The documents are statements by “persons from the Siptar minority” – in other words – of Albanian ethnic origin – interrogated by Jasovic in 1998 and 1999 about KLA activities in Racak. As Jasovic said, those persons came to the SUP “on their own initiative” to give statements or were brought in for “preliminary interviews”. In addition to their statements, Jasovic brought to The Hague “official records” made on the basis of the information gathered in 1998 and 1999 in the course of “operational, registered or friendly contacts” or by informers.

By cross-referencing the names of the persons mentioned as KLA members or collaborators in these statements and “official records” with the names of the Racak victims in the Kosovo indictment, Milosevic and his assistants were able to find 30 names in the police records. Some of the names are mentioned in five, six or even eight different statements and “official records.”

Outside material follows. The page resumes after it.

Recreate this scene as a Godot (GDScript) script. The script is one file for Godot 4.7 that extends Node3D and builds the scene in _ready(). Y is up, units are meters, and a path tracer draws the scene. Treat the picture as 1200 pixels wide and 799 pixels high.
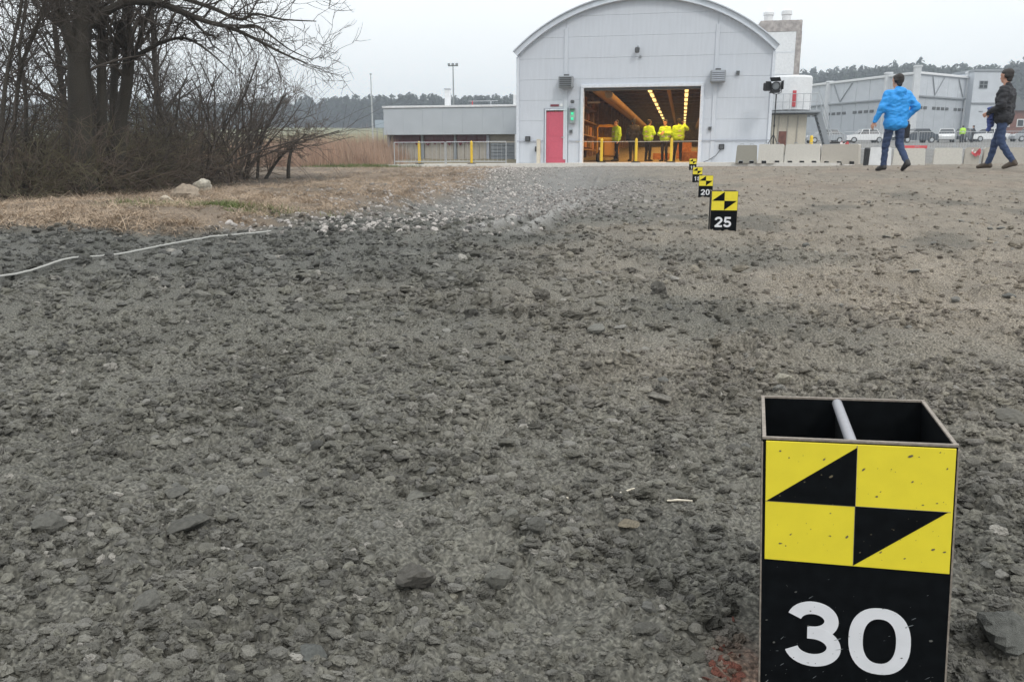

The prosecutor will not contest the fact that the names of 30 of the 40 victims from Racak are mentioned in the police documents shown today. The judges will rule on their admissibility at the end of Inspector Jasovic's testimony. The judges have not yet ruled on the prosecutor’s motion to postpone the cross-examination of this witness, which will show what is really behind his acceptance of the documents.

A month ago, during the testimony of investigative judge Danica Marinkovic, the prosecutor challenged some of the police documents from Urosevac, which bore the signature of Inspector Jasovic. The prosecutor was able to find and interview some of the Kosovo Albanians Jasovic had “interviewed” in the spring of 1999. Now they claim that they were coerced into making the statements by beatings and threats.

Anticipating that the prosecutor would try to challenge the credibility of Dragan Jasovic and his documents in a similar way, Milosevic gave the witness an opportunity to answer the charges of coercion right at the beginning of his testimony. The inspector showed a magnanimous understanding of the Kosovo Albanians who accuse him. He said that today “no person of Albanian ethnicity would confirm publicly that he or she had given such statements, because they would risk not only their lives, but the lives of their families.”

Inspector Jasovic's testimony will continue tomorrow.